From central France to remote NZ

+Pictured

From central France to remote NZ

Martin London

Martin London

Cape Young, Chatham Island
Cape Young is at the northern-most point of Chatham Island [Image: Martin London]

Photographer and specialist GP Martin London took his camera to the wild coast of Chatham Island and marvelled at the rocky vistas

Before we set off, I must take you back almost exactly 50 years.

A group from Magdalen College School, Oxford, UK were on a trip to the French Pyrenees, travelling by trains, planes and automobiles and arriving in dribs and drabs at Cauterets.

Apart from us schoolboys, the group consisted of two music masters and their wives, the school’s boarding-house matron, a physics master with a commendable appreciation of the wit of Michael Flanders and Donald Swann (At the Drop of a Hat), and classics teacher Mike.

My climbing partner David and I were travelling with Mike in his clapped-out Cortina, bringing much of the climbing gear. Mike was terrifying. Not in the way school masters can be terrifying. Mike was terrifying because of his driving. He was scarily incompetent on British roads and, on other side of the road in France, he became truly terrifying. So, at the first opportunity, I suggested he take a rest. From then on, David and I took turns driving all the way through central France to the mountains.

En route (note that little French touch), we stopped at Chartres. Chartres boasts a gobsmacking cathedral. It’s the one with the asymmetric spires flanking a rose window over the western door.

The author at Cape Young [Image: Wendy Smith]

As we entered the vast old cathedral, a man with a group of visitors around him called out, “Please join us. There is no charge. Today we are looking at this window.” For 45 minutes, he talked in delightful detail about a single stained-glass window and its history, artistic attributes and symbolism. He said he had been presenting in this way for 14 years, choosing a different small part of the cathedral on which to focus each day’s tour. It was enthralling and captivating, in delightful contrast to the 15-franc whizz around of a site’s notable features that many tour guides offer when they have obviously learned only the standard patter.

Cape Young, at the northern-most point of Chatham Island, puts me in mind of this cathedral. The area is geologically rich in tale and image, and feels like a huge sculpture park.

This asymmetric pair of dark spikey intrusions offers a happy resonance to the twin spires of Chartres Cathedral [Image: Martin London]
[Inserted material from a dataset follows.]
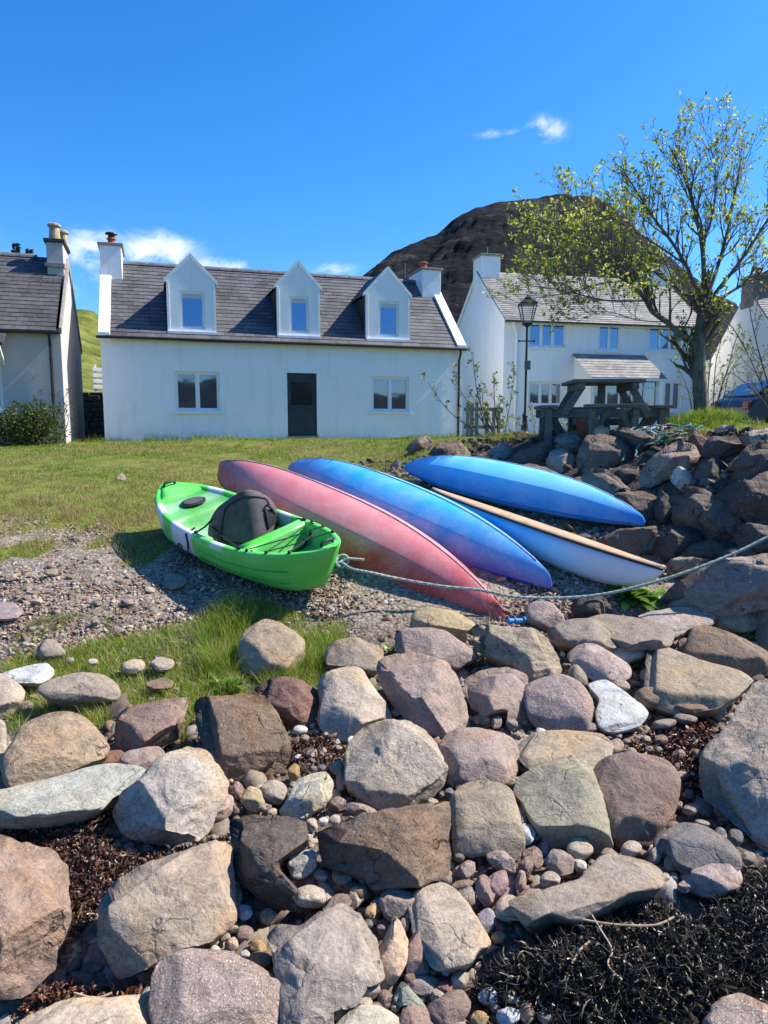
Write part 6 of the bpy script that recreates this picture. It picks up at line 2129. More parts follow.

Most of the rock on the Chathams is volcanic, with the added charm that the volcanic cones were formed under water and then emerged with continental uplift. Apparently, this accounts for their distinctive symmetry.

Under pressure, volcanic sediments have been pushed up [Image: Martin London]
Lava flows under water formed sediments that were pushed up to become what’s known as breccias [Image: Martin London]

Under water, fine particulate lava flows also formed volcanic sediments which, under pressure, became the granular breccias (fragments). According to Hamish Campbell, the guru of Chatham Island geology, these sediments are known as tuff. In the case of Cape Young, red and ochre deposits named Momoe-a-toa Tuff have formed, perhaps with their underwater birth or maybe through wind erosion, some rather wonderful sculpted shapes. Through this overlay, dark volcanic basalts emerge.

I wonder what mythology the Moriori attached to these marvellous formations, cliffs and gullies.

Not knowing the answers, it’s easy to succumb to anthropomorphisation or just to delight in the wide spaces, the crashing waves and the head-spinning breeze.

It’s easy to attribute human emotions to this formation. For me, it’s a volcanic version of Münch’s ‘The Scream’ [Image: Martin London]

And then we come to the sole work left by the British artist Henry Moore, renowned for his large-scale outdoor sculptures, when he left the hurly-burly of the London art scene to do an artist-in-residence stint on the Chatham Islands. Moore said he was pushing the boundaries of art to the boundaries of the Western world. He found it quite a struggle here amongst a fairly hostile population and ended up producing just one work, “Shitting Bricks”. A bit like driving with Mike!

Could this be the Chathams’ only Henry Moore sculpture? [Image: Martin London]

I’ll end our tour with this “portrait of the artist as a young dromedary”.